With Sunshine started to sour on Boyle: the science in this fiction (by Garland) was dumb (rekindling the sun by bombing it?), the effects (particularly the distortion lens used on the creature) laughable. Might forgive this in a Roger Corman production but the film had a budget of $40 million-- and the ending! If you disliked A Life Less Ordinary's you might like this conclusion even less. 

You see the trend: Slumdog Millionaire (which won a Golden Buttplug for Best Picture) might be the kind of urban fantasy Raj Kapoor or Guru Dutt could pull off with proper conviction (Dutt would likely give the story a darker more bitter spin); 28 Days Later introduced zombies so insecure they have to sprint for their dinner; 127 Hours was ninety minutes of camera acrobatics when one wanted to see a man pinned to a rockface hour after hour for days on end. Maybe the one recent Boyle I liked was T2, his sequel to Trainspotting-- mainly because the drug-fueled characters of the 90s had dried out enough in the late 2010s to gain some depth, or at least self-awareness. 

So when Boyle presented 28 Years Later: The Bone Temple you can imagine my sigh of relief. Why? Because he didn't direct. Instead we have Nia DaCosta, who showed such promise in Candyman, giving the film a sense of lyricism and sidelong-glanced horror that Boyle at his goriest never could touch. The death match between Spike (Alfie Williams) and Jimmy Shite (Connor Newall) comes to mind:  the combination of exhaustion and desperation shown not just in Spike's expression but his gradually slowing movements; the sense that poor Spike is outmatched but must still somehow outthink his taller stronger more skillful opponent.

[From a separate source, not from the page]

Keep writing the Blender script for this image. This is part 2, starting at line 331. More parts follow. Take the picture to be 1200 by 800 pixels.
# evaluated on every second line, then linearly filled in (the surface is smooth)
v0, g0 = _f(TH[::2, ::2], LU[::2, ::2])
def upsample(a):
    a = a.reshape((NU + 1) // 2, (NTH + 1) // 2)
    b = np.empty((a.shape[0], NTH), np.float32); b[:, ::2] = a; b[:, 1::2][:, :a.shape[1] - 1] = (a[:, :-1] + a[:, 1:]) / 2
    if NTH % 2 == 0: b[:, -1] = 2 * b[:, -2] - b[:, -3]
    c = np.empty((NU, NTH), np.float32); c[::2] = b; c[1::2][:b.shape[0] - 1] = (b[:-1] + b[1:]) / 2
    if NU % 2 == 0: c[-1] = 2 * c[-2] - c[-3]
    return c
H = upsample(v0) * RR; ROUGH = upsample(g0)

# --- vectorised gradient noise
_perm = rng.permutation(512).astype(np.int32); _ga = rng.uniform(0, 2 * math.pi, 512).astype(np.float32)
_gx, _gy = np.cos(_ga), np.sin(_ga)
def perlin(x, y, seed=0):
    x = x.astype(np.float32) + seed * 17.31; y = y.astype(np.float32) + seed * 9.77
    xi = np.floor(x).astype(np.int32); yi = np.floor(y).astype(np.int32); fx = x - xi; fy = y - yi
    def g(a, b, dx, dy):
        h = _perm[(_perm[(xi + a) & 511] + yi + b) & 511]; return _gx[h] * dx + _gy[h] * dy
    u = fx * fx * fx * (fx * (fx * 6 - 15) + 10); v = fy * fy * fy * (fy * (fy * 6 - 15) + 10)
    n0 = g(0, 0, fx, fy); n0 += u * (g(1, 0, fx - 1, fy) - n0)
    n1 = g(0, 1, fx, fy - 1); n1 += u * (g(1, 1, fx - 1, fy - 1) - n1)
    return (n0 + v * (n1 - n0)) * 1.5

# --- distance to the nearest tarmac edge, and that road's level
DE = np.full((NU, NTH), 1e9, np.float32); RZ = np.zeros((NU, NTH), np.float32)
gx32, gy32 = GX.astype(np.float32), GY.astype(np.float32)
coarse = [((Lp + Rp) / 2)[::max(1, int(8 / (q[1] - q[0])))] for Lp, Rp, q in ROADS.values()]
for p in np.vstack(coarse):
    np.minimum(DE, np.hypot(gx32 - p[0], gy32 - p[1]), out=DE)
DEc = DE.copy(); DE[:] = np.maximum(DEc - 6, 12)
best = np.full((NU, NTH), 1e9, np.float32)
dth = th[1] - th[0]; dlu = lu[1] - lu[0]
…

Later in the barn with the captive family... DaCosta starts us with an explicit amuse bouche earlier in the film (a man's head and spine pulled out of his torso); with the audience prepped, she only has to suggest what is going to happen-- a bit of blade, a few drops of blood-- for audiences to seriously flinch, imagining what is to come. DaCosta's point however-- the true horror she wants to convey-- isn't the 'charity' the Jimmys inflict on the helpless family, but the fact that a member (pregnant Cathy) is watching helplessly, unable to make a sound. 

A sidenote: Jack O'Connell's Sir Lord Jimmy Crystal is a keen disappointment; having been so vividly set up in the earlier film's bloody opening, and being re-introduced in that same film's silly Power Rangers finale, when we see his character arc fully laid out before us it feels sadly underwhelming-- yet another tinpot religious leader, following his inner voices to senseless mayhem. I would have hoped for better, or more interesting, or at least more ambitious from Garland and Boyle. 

The main setpiece of course is The Bone Temple, where we learn that Ralph Fiennes' Dr. Ian Kelson isn't just another mad scientist but a canny survivor with sharp deductive mind; opposite him is Chi Lewis-Parry's Samson, perhaps the biggest Alpha in the United Kingdom, and Kelson doesn't just handle Samson's repeated attacks, he deduces that the creature is actually after something, and the result of this line of reasoning I assume will form a crucial link that develops Garland's overall concept. 

Fiennes and Lewis-Parry make a fine mismatched pair, clever prey to oversized predator, but if I'm not as enthusiastic about their storyline that's not the actors' fault, or DaCosta's (she guides them deftly through sequence after fine sequence, like a song number from Duran Duran of all things, and a quiet moment where Samson nibbles on berries): it's just that I've seen this done before and in my book better, in George Romero's still underrated Day of the Dead, where Richard Liberty played mad scientist with more unsettling ambiguity (at one point crossing a line between genius and sanity that Fiennes' Kelson refuses to approach) and Sherman Howard shows us the delicate dumbshow humor-- and surprising poignancy-- in his undead Bub.

Otherwise yes did like. Hope to see more from DaCosta-- hopefully an original project, and not part of some undead franchise.